The Interview, by the way, currently has a Critics Round Up rating of 42/100.

Updates, 12/25: “Shortly after Sony Pictures Entertainment released The Interview on digital services Dec. 24, high-quality copies of the movie turned up on multiple piracy sites—and it’s already been downloaded at least 430,000 times within 16 hours.” Todd Spangler reports for Variety.

James Wolcott is “unable and unwilling to consider North Korea a rich source of mirth. It’s a cheap punching bag because it is so far away, so isolated, so cartoon-ish buffoonish in its propaganda, and the suffering of its people is mostly hidden from our eyes, as the Gulag Archipelago was for so many years. I was happy to see I wasn’t alone in my aversion. In a much-needed, impassioned piece at the Atlantic by Adrian Hong, he articulates much better than I could why North Korea isn’t funny.”

“This is one of those moments in our culture when its grotesque idiocy seems suddenly exposed, manifested everywhere, all over the media, everywhere you look,” argues Eileen Jones, writing for Jacobin.

James Kang‘s updated the Critics Round Up entry. Current rating: 50.

Update, 1/2: “North Korea was hit with more U.S. sanctions on Friday in response to what Washington said was its role in a cyberattack on Sony Pictures Entertainment,” reports Reuters. “The sanctions named three entities, including the country’s military intelligence agency, as well as 10 North Korean government officials, among them individuals working in Iran, Syria, China, Russia and Namibia, according to the Treasury Department.”

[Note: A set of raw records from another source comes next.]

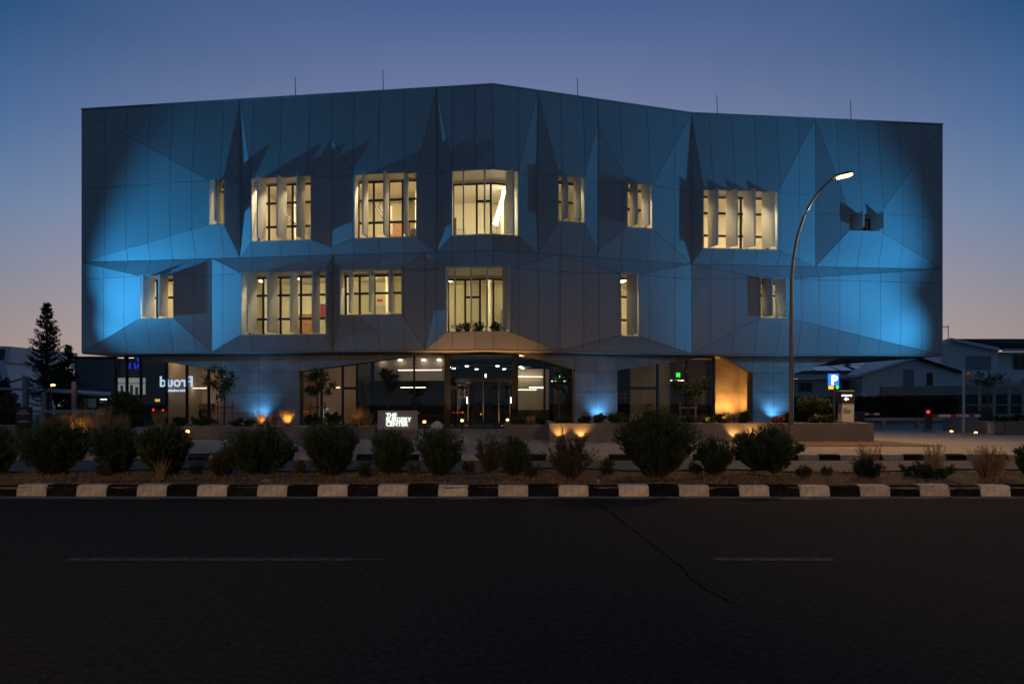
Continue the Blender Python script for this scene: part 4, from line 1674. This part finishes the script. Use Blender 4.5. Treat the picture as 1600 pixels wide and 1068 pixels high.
Yp = 21.8
xp = fx(1304, Yp)
t = empty('parking_sign', (xp, Yp, .6), 'lit blue parking sign with a white letter P on a dark post', 'sign')
MB().tube([(xp + .02, Yp + .06, .6), (xp + .02, Yp + .06, fz(590, Yp))], .045, 8).build('post', 'dark', t)
MB().box(fx(1295.5, Yp), fx(1311, Yp), Yp, Yp + .08, fz(602, Yp), fz(583.5, Yp)).build('blue_panel', 'em_blue', t)
text('letter_p', 'P', .40, 'em_white', t, (fx(1298.6, Yp), Yp - .012, fz(600.0, Yp)), extrude=.006, offset=.012)
MB().box(fx(1296, Yp), fx(1302.5, Yp), Yp, Yp + .06, fz(607.5, Yp), fz(602.6, Yp)).build('orange_panel', 'em_orange', t)
g = MB()
gx, gz_ = fx(1309, Yp), fz(604.2, Yp)
g.box(gx - .05, gx + .05, Yp + .01, Yp + .04, gz_ - .018, gz_ + .018).box(gx - .018, gx + .018, Yp + .005, Yp + .045, gz_ - .06, gz_ + .05)
g.build('green_cross', 'em_green', t)

Yt = 22.6
t = empty('entrance_totem', (fx(1324.5, Yt), Yt, .6), 'pale totem with dark lit head reading ENTRANCE above a left arrow', 'sign')
MB().box(fx(1316, Yt), fx(1334.5, Yt), Yt, Yt + .3, .55, fz(629, Yt)).build('body', 'sign_pale', t)
MB().box(fx(1313.5, Yt), fx(1335.5, Yt), Yt - .02, Yt + .32, fz(629, Yt), fz(611, Yt)).build('head', 'dark', t)
MB().box(fx(1314, Yt), fx(1335, Yt), Yt, Yt + .3, fz(611, Yt), fz(609.5, Yt)).build('cap', 'sign_pale', t)
text('entrance_letters', 'ENTRANCE', .066, 'em_white', t, (fx(1314.6, Yt), Yt - .03, fz(618.6, Yt)), extrude=.003, offset=.003)
ax, az = fx(1318.5, Yt), fz(623, Yt)
MB().prism([(ax, Yt - .03, az), (ax + .07, Yt - .03, az - .06), (ax + .07, Yt - .03, az - .02), (ax + .15, Yt - .03, az - .02),
            (ax + .15, Yt - .03, az + .02), (ax + .07, Yt - .03, az + .02), (ax + .07, Yt - .03, az + .06)], (0, .008, 0)).build('arrow', 'em_white', t)
for k, ln in enumerate(('THE', 'SURGERY', 'CENTER')):
    text('letter_row', ln, .065, 'dark', t, (fx(1317.6, Yt), Yt - .006, fz(639.5 + 2.8 * k, Yt)), extrude=.002)

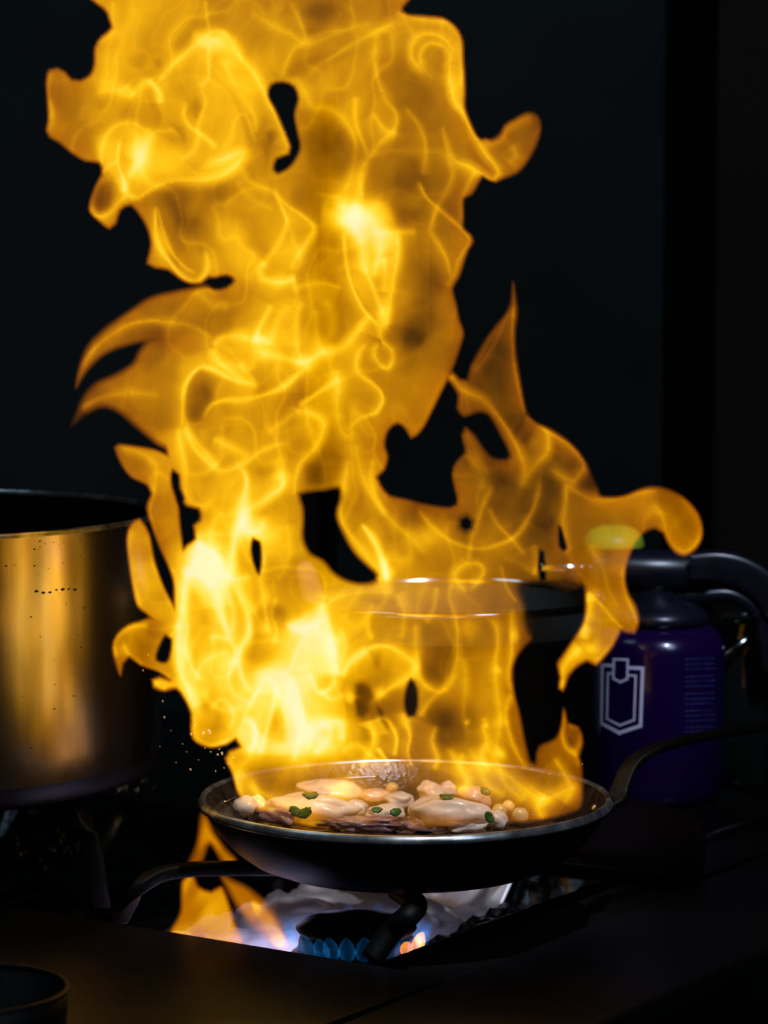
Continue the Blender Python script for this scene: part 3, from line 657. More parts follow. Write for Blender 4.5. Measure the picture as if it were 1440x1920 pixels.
# foil lined tray: a crumpled sheet that dips between the deck edges
def foil_sheet(name, a0, a1, b0, b1, m, seed, step=.0035, dip=.034, amp=1.0):
    na = int((a1-a0)/step); nb = int((b1-b0)/step)
    A, B = np.meshgrid(np.linspace(a0, a1, na), np.linspace(b0, b1, nb))
    X = E0.x+e1.x*A+e2.x*B; Y = E0.y+e1.y*A+e2.y*B
    ea = np.minimum((-.06-A), (A+1.5)); eb = np.minimum(B, .355-B)
    ed = np.clip(np.minimum(ea, eb)/.05, 0, 1); ed = ed*ed*(3-2*ed)
    u, v = A*1000+500+seed*77, B*1000+500
    wu = u+12*vnoise(u, v, 30, seed+1); wv = v+12*vnoise(u, v, 30, seed+2)
    h = (np.abs(vnoise(wu, wv, 38, seed+3))*.011+np.abs(vnoise(wu, wv, 17, seed+4))*.006+np.abs(vnoise(wu, wv, 8, seed+5))*.0025-.009)*amp
    Z = -.003-dip*ed+h*np.clip(ed*3, 0, 1)
    Z = np.minimum(Z, -.002)
    verts = np.stack([X, Y, Z], -1).reshape(-1, 3)
    idx = np.arange(na*nb).reshape(nb, na)
    f = np.stack([idx[:-1, :-1], idx[:-1, 1:], idx[1:, 1:], idx[1:, :-1]], -1).reshape(-1, 4)
    me = bpy.data.meshes.new(name); me.from_pydata(verts.tolist(), [], f.tolist()); me.materials.append(m)
    for p in me.polygons: p.use_smooth = True
    o = bpy.data.objects.new(name, me); COL.objects.link(o)
    md = o.modifiers.new('thick', 'SOLIDIFY'); md.thickness = .0004; md.offset = -1
    return o
fo = foil_sheet('foil_liner', -.325, -.150, .001, .354, M['foil'], 3, amp=1.1)
tag(fo, 'bright crumpled aluminium foil lining the tray around the lit burner', 'foil')
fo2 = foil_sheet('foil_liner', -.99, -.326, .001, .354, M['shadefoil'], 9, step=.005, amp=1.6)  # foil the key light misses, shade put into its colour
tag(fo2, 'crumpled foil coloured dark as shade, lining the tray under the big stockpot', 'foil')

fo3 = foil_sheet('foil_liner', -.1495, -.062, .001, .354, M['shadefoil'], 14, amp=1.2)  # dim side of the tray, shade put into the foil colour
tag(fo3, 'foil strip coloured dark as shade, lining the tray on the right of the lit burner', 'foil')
# sheet steel guard standing at the far corner of the tray
bm = bmesh.new()
pg = [(-.135, 0), (-.004, 0), (0, .004), (0, .036), (-.002, .041), (-.007, .0445), (-.015, .0462), (-.08, .054), (-.135, .060)]
f_ = [bm.verts.new(st(a, .356, z)) for a, z in pg]; b_ = [bm.verts.new(st(a, .3585, z)) for a, z in pg]
bm.faces.new(f_); bm.faces.new(b_[::-1])
for i in range(len(pg)): bm.faces.new((f_[i], f_[(i+1) % len(pg)], b_[(i+1) % len(pg)], b_[i]))
prism(bm, [stxy(-.135, .335), stxy(0, .335), stxy(0, .3585), stxy(-.135, .3585)], .0002, .0022)
tag(link('heat_guard', bm, M['shield'], None, smooth=False), 'dark sheet steel guard with a rounded corner standing right of the pan', 'heat guard')

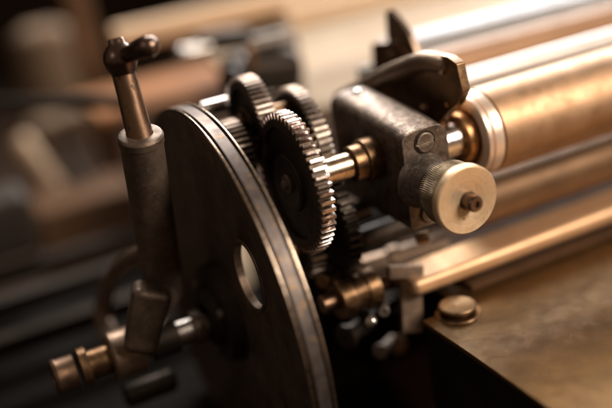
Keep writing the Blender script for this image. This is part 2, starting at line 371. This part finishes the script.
# bronze knurled nut at the axle end
kx = -.168
nt_ = thing('bronze_nut', 'brown bronze nut with a brighter band on the axle end, lower left', 'nut', (kx, WY, AZ))
finish('body', lathe(NB(), (-.012,0,0), (1,0,0), [(.003,0),(.003,.0085),(.0006,.0095),(0,.0112),(.001,.0126),(.003,.0130),(.0045,.0122),(.016,.0122),(.0165,.0114),(.0165,0)], 96), 'nutiron', nt_)
finish('band', lathe(NB(), (.0045,0,0), (1,0,0), [(.003,.010),(.003,.0134),(.0040,.0142),(.0088,.0142),(.0096,.0134),(.0096,.0105),(.026,.0105),(.026,0)], 96), 'darkbronze', nt_)

# ------------------------------------------------------------------ lever
LX = -.087
head = at(120,57,x=LX); col = at(140,133,x=LX); bot = at(164,286,x=LX)
lv = thing('hand_lever', 'upright lever with bronze stem and short dark ball handle in front of the flywheel', 'lever', tuple(at(150,330,x=LX)))
dirv = (head-col).normalized(); k = 1/ (900/ (head-CAM).dot(FWD))
def pxr(p, r): return r*(p-CAM).dot(FWD)/FPX
rS = pxr(head, 12.3); rT = pxr(col, 22.5)
# tube
L = (col-bot).length; ax_t = (col-bot).normalized()
bm = lathe(NB(), bot, ax_t, [(-.006,0),(-.006,rT*.93),(0,rT*.98),(L*.3,rT*.98),(L-.0085,rT*.98),(L-.0075,rT*.985),(L-.0066,rT*1.03),(L-.0022,rT*1.03),(L-.0006,rT*.96),(L,rT*.86),(L,rS*1.12),(L-.002,rS*1.05),(L-.002,0)], 64)
part('tube', bm, 'castiron', lv)
st = (head-col)
bm = lathe(NB(), col-ax_t*.004, (head-col), [(0,0),(0,rS*1.13),(st.length*.5,rS*1.02),(st.length+.002,rS*.96),(st.length+.002,0)], 48)
part('stem', bm, 'stem', lv)
# head: a rounded knuckle with a flat-topped stub and the ball handle pointing at the viewer's right
up = dirv
bm = NB(); hrad = pxr(head, 17)
lathe(bm, head, up, [(-hrad*1.05,0),(-hrad*1.05,rS*.92),(-hrad*.98,rS*1.02),(-hrad*.78,hrad*.80),(-hrad*.5,hrad*.93),(-hrad*.1,hrad),(hrad*.35,hrad*.90),(hrad*.7,hrad*.62),(hrad*.80,hrad*.52),(hrad*1.02,hrad*.50),(hrad*1.10,hrad*.44),(hrad*1.10,0)], 48)
part('knuckle', bm, 'handle', lv, angle=50)
tip = at(148.5,46.5,d=(head-CAM).dot(FWD)-.026)
dv = (tip-head)
bm = NB(); rb = pxr(tip, 11.4)
Lh = dv.length
lathe(bm, head, dv, [(0,0),(0,rb*.74),(Lh*.40,rb*.80),(Lh*.62,rb*.88),(Lh*.8,rb*.97)] + [(Lh + rb*math.sin(q), rb*math.cos(q)) for q in [math.radians(a) for a in (0,15,30,44,56,66,74,82)]] + [(Lh+rb,0)], 40)
part('ball_handle', bm, 'handle', lv, angle=50)
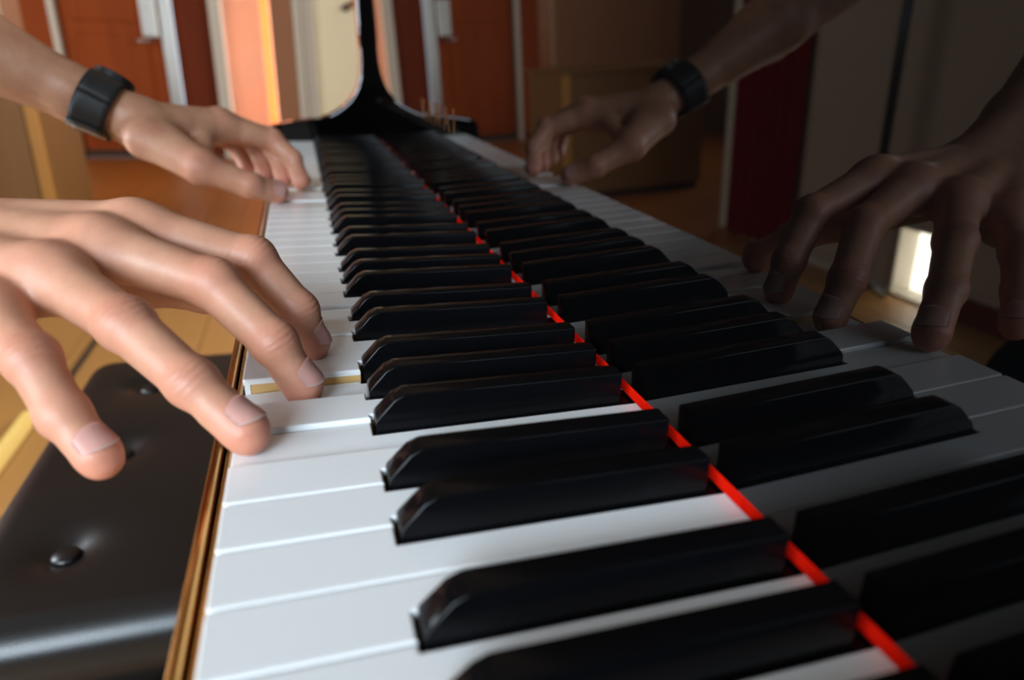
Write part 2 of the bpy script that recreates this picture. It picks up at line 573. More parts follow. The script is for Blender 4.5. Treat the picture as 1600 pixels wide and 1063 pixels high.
def white_outline(lcut, rcut):
    """outline of a white key top, x from 0..P, cuts = how far a black key intrudes on each side"""
    g = 0.42
    pts = [(g, 0), (P - g, 0)]
    if rcut:
        pts += [(P - g, YB - 1.3), (P - rcut, YB - 1.3), (P - rcut, 175)]
    else:
        pts += [(P - g, 175)]
    if lcut:
        pts += [(lcut, 175), (lcut, YB - 1.3), (g, YB - 1.3)]
    else:
        pts += [(g, 175)]
    return pts


def white_key_mesh(lc, rc):
    bm = bmesh.new()
    o = white_outline(lc, rc)
    f = bm.faces.new([bm.verts.new((x / 1000 - P / 2000, y / 1000 - PIV.y, 0)) for x, y in o])
    # round the two front corners
    fv = [v for v in f.verts if abs(v.co.y + PIV.y) < 1e-6]
    bmesh.ops.bevel(bm, geom=fv, offset=0.0012, segments=3, affect='VERTICES', profile=0.5)
    f = bm.faces[:][0]
    top = list(f.edges)
    ret = bmesh.ops.extrude_face_region(bm, geom=[f])
    vs = [g for g in ret['geom'] if isinstance(g, bmesh.types.BMVert)]
    for v in vs:
        v.co.z -= 0.0026
    bm.verts.ensure_lookup_table()
    # the front apron under the lip
    x0, x1 = 0.0009 - P / 2000, P / 1000 - 0.0009 - P / 2000
    b = [bm.verts.new((x, yy - PIV.y, z)) for z in (-0.020, -0.0026) for yy in (0.0006, 0.0030) for x in (x0, x1)]
    for q in [(0, 2, 3, 1), (4, 5, 7, 6), (0, 1, 5, 4), (2, 6, 7, 3), (0, 4, 6, 2), (1, 3, 7, 5)]:
        bm.faces.new([b[i] for i in q])
    bmesh.ops.recalc_face_normals(bm, faces=bm.faces[:])
    te = [e for e in bm.edges if all(abs(v.co.z) < 1e-7 for v in e.verts)]
    bmesh.ops.bevel(bm, geom=te, offset=0.0007, segments=2, affect='EDGES', profile=0.5)
    me = bm_mesh(bm, 'white_key')
    me.materials.append(KEY_WHITE)
    return me


def stick_mesh(lc, rc):
    bm = bmesh.new()
    o = white_outline(lc, rc)
    pts = []
    for x, y in o:
        xx = x + (0.5 if x < P / 2 else -0.5)
        pts.append((xx / 1000 - P / 2000, max(y, 3.2) / 1000 - PIV.y))
    lo = [bm.verts.new((x, y, -0.022)) for x, y in pts]
    hi = [bm.verts.new((x, y, -0.0027)) for x, y in pts]
    bm.faces.new(lo)
    bm.faces.new(hi)
    for i in range(len(pts)):
        k = (i + 1) % len(pts)
        bm.faces.new((lo[i], lo[k], hi[k], hi[i]))
    bmesh.ops.recalc_face_normals(bm, faces=bm.faces[:])
    me = bm_mesh(bm, 'key_stick')
    me.materials.append(KEY_WOOD)
    return me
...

Update, 1/5: “If anything should disturb you about the Sony hacking incidents and subsequent denial-of-service attack against North Korea, it’s that we still don’t know who’s behind any of it,” writes Bruce Schneier for the Atlantic. “Not knowing who did what isn’t new. It’s called the ‘attribution problem,’ and it plagues Internet security. But as governments increasingly get involved in cyberspace attacks, it has policy implications as well.”